The main changes proposed in the referendum were the introduction of a limit of two terms of five years each as President and the reconfiguration of the All-Belarusian People’s Assembly. Importantly, the term limit will only come into effect with the next presidential election, so Łukašenka could fulfil two more five-year terms after the current term.

The All-Belarusian People’s Assembly, a body made up of Łukašenka loyalists, will gain a constitutional status as the country’s highest state body, as well as a raft of new powers, including the right to appoint and remove judges from the country’s highest courts, remove the President in the case of a serious violation of the constitution, impose martial law and a state of emergency, and to form the Central Election Commission.

Protesters took to the streets in their tens of thousands in 2020 to protest the sham Presidential election. Dissent has since been quashed // Photo: Ruairidh Irwin

Crucially, Łukašenka could head the All-Belarusian People’s Assembly and remain as President. If Łukašenka were to decide to leave the Presidency and remain as head of the People’s Assembly, he would still concentrate power in his own hands, with the ability to remove the new President.

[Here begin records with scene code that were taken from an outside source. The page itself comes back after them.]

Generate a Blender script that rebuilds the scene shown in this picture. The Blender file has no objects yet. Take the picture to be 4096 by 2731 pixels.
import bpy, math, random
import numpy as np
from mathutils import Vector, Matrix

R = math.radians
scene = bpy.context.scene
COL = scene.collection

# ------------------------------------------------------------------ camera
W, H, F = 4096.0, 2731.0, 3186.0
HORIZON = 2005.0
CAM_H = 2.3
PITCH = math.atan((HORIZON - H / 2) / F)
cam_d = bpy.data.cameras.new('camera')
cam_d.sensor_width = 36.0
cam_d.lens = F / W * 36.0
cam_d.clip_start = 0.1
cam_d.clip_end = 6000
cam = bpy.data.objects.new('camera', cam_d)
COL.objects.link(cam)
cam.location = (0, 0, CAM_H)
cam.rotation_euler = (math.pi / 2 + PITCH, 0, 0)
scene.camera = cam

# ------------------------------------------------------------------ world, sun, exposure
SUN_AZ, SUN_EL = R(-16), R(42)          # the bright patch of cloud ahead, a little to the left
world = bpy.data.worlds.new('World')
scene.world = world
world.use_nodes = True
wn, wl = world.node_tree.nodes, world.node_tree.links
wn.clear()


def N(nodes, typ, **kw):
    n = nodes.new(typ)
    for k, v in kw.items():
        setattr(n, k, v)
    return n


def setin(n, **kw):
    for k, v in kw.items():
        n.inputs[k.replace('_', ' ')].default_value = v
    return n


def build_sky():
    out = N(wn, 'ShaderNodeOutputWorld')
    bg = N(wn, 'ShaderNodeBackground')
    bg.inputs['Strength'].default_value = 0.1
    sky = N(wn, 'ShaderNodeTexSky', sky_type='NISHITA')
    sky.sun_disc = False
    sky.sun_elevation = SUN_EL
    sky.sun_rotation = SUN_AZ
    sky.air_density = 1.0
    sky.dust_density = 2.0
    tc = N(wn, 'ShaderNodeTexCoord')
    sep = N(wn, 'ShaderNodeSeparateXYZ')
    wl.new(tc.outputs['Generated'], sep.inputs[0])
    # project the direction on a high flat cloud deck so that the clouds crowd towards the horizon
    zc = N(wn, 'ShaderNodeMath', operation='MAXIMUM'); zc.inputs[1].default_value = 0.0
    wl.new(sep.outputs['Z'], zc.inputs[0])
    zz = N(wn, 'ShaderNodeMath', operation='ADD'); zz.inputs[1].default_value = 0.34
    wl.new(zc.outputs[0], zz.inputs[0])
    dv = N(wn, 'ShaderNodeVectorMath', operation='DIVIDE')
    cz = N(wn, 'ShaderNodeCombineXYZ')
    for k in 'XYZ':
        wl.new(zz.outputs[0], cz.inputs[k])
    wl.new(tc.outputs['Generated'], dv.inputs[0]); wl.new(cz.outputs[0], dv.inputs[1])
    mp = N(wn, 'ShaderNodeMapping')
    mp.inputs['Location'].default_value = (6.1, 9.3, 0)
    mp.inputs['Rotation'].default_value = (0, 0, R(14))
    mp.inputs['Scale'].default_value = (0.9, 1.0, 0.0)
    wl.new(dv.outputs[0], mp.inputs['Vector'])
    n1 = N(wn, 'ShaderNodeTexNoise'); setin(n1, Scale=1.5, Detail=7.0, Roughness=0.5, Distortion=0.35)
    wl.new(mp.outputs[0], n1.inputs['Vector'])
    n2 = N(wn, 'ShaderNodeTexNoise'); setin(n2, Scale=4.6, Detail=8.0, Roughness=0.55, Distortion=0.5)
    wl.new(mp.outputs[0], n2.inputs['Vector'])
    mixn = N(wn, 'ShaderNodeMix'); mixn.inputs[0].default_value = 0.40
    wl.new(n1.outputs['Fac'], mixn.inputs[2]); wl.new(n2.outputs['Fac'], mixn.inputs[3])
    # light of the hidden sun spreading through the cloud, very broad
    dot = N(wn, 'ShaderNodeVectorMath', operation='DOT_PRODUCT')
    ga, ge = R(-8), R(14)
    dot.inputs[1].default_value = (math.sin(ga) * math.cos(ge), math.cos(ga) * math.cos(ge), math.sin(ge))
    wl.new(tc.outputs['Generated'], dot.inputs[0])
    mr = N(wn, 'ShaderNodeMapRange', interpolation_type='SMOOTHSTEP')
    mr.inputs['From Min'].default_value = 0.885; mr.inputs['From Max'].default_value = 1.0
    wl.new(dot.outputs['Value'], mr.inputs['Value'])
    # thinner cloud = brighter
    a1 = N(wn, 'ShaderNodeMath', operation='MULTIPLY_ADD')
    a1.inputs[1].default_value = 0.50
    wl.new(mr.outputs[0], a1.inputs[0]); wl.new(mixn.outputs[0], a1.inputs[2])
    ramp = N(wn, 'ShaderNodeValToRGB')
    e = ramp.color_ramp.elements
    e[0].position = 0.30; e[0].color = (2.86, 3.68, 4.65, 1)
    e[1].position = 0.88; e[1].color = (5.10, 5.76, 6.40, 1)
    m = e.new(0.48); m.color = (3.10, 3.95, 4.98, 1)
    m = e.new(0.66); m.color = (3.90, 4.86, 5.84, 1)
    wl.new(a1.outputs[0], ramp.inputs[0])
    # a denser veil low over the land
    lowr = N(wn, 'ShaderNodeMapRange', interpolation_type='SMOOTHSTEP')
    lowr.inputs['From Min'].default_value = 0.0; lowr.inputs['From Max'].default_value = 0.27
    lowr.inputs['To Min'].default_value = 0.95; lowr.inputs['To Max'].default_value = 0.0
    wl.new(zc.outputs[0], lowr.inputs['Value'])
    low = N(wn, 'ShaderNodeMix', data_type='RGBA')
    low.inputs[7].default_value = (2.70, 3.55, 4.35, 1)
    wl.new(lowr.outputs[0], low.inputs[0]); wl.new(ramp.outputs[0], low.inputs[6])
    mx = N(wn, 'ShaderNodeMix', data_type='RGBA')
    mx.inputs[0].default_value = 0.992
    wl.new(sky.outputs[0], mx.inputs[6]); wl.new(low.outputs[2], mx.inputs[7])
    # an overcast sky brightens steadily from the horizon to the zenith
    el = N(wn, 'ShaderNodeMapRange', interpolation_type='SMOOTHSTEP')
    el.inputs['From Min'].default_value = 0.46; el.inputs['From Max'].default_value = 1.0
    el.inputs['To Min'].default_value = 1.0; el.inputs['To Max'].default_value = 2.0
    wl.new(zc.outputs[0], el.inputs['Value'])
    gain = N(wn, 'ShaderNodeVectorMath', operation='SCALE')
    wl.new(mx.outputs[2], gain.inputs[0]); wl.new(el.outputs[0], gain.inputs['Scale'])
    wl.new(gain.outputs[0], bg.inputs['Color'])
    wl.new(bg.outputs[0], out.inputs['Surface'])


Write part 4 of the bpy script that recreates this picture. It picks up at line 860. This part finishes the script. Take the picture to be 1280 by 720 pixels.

Furthermore, the referendum has seen a change to the constitution that will allow for the positioning of Russian nuclear weapons on Belarusian soil. A change with wider ranging implications after the Russian President Vladimir Putin’s invasion of Ukraine.

Given this, the democratic opposition’s response is hardly surprising. They decry the referendum as totally illegitimate, and nothing more than an attempt by Łukašenka to cement his own power base. Opposition leaders called on voters to spoil their ballots, arguing that this was the safest and most effective way to express discontent.

By recording votes on vote verification services Golos and Zubr the opposition hopes that it can demonstrate the discrepancy between official results and reality, and therefore the illegitimacy of the entire process. Owing to the strong grip that Łukašenka now has on the security situation within the country, and the presence of Russian troops, no protest demonstrations were initially planned. Nonetheless, following the extraordinary situation in Ukraine, with Belarusian soldiers as of writing preparing to invade Belarus’s southern neighbour, protest action broke out in Minsk and a number of other cities. Crowds gathered outside of the Ministry of Defence in Minsk with Ukrainian flags, chanting ‘no to war’ and ‘Glory to Ukraine’.

Łukašenka’s referendum on the 27th of February, then, was a total sham, designed to placate the Russian Federation and to create the impression of some sort of democratic mandate for Łukašenka’s rule. It is part of a theatrical process that’s intention is to create the illusion of ‘dialogue’, ‘compromise’ and the creation of a new ‘political settlement’ after the turmoil of late 2020. More than that, the way that Łukašenka has managed to manipulate and take advantage of the situation to potentially increase his own power, even against allies in the Russian Federation, whilst giving the appearance of limiting it is uncanny. Yet again, it seems that the ‘tarakan’ has vindicated his own position, after living to fight another day.